I keep telling you day after day
But you won't listen, you always stay and stay
How can I miss you when you won't go away?
And I mean it, too
— Dan Hicks & His Hot Licks
VV, you got me thinking about the hermit thrush who went away and the gray jays that took their place. Literally, laid their eggs in a nest someone else built. Like the man who speaks the wrong language on the phone and doesn’t have the sense to whisper. All this apartness that brings us together. People are like water, they go wherever gravity takes them and gather, unable to climb back up even the most gentle slope. I saw this on the television this morning. A woman in South Dakota drove herself across her neighbor’s lawns to evade the floodwaters and now she can’t get back to her house. But she was confident that they — those thus gathered — ’will get through this.’

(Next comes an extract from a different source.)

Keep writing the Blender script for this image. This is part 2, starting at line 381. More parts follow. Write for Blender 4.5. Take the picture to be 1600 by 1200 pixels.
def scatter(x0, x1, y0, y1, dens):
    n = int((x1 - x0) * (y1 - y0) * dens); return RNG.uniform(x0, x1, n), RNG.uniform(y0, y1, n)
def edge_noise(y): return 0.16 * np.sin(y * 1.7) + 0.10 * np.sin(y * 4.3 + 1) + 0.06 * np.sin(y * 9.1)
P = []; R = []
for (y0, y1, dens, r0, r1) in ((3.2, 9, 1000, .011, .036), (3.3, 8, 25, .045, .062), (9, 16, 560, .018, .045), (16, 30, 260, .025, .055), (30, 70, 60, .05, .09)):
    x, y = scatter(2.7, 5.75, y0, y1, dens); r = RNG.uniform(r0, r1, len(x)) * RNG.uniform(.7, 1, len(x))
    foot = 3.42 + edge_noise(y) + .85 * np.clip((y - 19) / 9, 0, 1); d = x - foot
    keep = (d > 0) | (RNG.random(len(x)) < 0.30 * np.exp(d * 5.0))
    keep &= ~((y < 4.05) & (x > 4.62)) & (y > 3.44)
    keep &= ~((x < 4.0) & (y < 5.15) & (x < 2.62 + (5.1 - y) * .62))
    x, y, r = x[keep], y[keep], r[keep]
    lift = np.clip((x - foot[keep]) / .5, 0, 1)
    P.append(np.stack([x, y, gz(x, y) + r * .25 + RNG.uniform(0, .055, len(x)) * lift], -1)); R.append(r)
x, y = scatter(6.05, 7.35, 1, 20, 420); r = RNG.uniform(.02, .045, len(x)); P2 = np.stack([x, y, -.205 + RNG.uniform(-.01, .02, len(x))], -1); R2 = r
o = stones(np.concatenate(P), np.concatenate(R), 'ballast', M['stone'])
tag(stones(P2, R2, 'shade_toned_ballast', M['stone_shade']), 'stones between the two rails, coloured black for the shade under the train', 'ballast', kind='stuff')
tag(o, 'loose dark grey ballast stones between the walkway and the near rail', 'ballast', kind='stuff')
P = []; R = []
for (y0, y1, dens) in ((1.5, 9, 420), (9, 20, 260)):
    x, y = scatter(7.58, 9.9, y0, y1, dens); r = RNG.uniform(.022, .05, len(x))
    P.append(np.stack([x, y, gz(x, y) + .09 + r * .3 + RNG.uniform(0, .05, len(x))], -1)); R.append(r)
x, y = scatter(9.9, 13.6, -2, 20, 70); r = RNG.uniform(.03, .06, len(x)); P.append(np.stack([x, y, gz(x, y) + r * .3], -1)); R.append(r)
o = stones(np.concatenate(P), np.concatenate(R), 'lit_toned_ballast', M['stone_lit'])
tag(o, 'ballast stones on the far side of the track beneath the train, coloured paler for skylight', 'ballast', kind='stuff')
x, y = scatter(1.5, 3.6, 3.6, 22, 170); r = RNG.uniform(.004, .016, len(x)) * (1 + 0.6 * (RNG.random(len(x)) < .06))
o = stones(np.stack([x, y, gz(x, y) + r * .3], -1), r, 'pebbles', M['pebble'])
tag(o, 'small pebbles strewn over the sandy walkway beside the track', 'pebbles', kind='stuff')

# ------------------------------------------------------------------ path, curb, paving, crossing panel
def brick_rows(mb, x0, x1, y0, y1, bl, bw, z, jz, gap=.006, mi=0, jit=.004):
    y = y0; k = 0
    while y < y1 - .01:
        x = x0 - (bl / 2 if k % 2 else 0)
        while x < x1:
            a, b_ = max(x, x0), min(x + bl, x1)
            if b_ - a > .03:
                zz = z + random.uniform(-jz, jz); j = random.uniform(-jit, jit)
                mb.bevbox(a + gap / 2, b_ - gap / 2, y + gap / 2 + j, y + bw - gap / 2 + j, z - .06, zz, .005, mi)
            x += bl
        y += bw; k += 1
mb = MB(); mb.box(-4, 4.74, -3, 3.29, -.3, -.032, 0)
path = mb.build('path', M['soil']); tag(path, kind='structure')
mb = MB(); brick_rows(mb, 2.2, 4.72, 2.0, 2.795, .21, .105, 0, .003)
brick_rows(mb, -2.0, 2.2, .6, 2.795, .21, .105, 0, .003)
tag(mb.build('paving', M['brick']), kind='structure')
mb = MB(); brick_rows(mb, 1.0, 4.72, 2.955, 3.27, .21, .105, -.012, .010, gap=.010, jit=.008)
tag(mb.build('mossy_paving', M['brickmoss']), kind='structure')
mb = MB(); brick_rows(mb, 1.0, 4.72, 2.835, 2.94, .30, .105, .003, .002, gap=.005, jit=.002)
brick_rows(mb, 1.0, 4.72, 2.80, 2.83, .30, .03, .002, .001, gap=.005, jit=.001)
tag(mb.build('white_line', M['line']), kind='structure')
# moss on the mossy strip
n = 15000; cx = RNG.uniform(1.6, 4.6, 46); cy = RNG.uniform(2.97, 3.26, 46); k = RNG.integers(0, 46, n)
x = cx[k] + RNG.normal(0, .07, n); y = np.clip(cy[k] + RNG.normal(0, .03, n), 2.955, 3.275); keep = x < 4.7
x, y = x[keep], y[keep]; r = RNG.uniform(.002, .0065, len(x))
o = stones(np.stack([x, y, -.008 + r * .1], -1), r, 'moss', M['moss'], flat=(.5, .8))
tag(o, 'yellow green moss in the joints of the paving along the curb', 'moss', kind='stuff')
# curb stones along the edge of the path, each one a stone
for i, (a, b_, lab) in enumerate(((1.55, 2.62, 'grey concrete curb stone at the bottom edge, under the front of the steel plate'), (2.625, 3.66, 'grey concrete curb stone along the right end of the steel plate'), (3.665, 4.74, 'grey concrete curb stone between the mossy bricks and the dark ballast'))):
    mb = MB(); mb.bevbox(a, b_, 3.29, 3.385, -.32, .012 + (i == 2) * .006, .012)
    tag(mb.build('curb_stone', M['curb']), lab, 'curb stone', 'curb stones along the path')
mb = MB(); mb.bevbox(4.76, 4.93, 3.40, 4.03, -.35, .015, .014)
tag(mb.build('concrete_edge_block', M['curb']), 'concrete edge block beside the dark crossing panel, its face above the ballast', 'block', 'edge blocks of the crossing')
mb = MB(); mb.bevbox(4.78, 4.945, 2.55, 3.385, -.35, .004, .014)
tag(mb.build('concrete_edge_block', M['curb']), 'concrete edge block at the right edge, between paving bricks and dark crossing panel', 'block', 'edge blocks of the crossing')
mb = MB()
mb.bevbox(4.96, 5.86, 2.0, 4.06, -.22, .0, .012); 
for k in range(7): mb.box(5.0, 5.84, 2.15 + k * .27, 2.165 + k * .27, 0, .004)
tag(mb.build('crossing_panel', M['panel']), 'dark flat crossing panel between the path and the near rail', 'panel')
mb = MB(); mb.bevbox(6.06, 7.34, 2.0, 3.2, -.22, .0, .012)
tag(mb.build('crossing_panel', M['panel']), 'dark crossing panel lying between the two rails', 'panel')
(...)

To ask whether Dust is welcoming to migrants, immigrants, squatters, singers of alien birdsong, refugees and escaped convicts is to put aside the wonder of why anyone cares about the coming and going of strangers. Is there a word in English for those who stayed home, for those who were left behind? Calling someone a left-behind is like calling them slowpokes, retards, surplus, the sad sacks who missed the bus. You identify their identity with the distance you traveled to get away, yoking them to abandonment. Say instead: the choice to stay where you belong is not always a moral failure. Those who leave Dust are forgotten before they can be missed. It makes me think about a song by Dan Hicks that probably you don’t remember that may have nothing to do with any of this. The point I wanted to make is that newcomers are noticed, they stand out like the grove of bamboo that has consumed the front yard of my house, where a well-tended lawn with complementary shrubs ought to grow, modeling civility.
The natives of Dust enacted laws forbidding vagabondage, sleeping in public, loitering outside the home, pissing off the deck, camping within the city limits, outdoor drinking except at the new baseball stadium where the Dust Bunnies play. To forbid, to outlaw, to prohibit do not add up to an absence of scofflaws. A neighbor of mine, a scofflaw, travels by foot pushing a shopping cart. She loves my dogs but they only bark at her: it’s not clear what they mean by barking but, whatever the have on their minds, they violate the public ordinance against voicing pleasure or displeasure. In the colder months she bundles up to the chin, puts on a bedraggled cap, dark glasses, and the red cheeks and red nose of a drinker. Today she wears shorts and a tank-top and no glasses. Miserable she looks even though she smiles when she sees us coming. I don’t know where she spends the night. Dust is a kind of cartographic shelter, protecting all those within its boundaries from the terrors of unincorporated space.
We wannabe natives of Dust are carpetbaggers, transient and voracious as locusts. How long do we have to stay in place, pass down the local property, recall the good old days and the ones that got away, before we get our pictures on the wall at the Rotary Club? People can’t remember ever not seeing me around but they never mistake me for a native. Somewhere on my body, visible even through clothing, is the mark of an outsider. Like Mathilde Steinke, fourteen years old, who came with her older sister Lena on the Noordland in 1890 from Antwerp, landing in Manhattan in a snow storm two days after Christmas. Ten years later she find herself in Dust — like the letter her mother received from a man who was not her husband that she finds in the lining of her suitcase — and three years after that she lies under a white stone that says ’Tillie, wife of Theo Loek’ in the Oakwood Cemetery where I found her while walking the dogs. Tillie lived six days after her daughter was born. Little Esther was whisked out of Dust by her father’s people before the sun set. Me and Tillie, we’re here for the long haul, not the ones who stayed home, not the ones native to where they came to rest.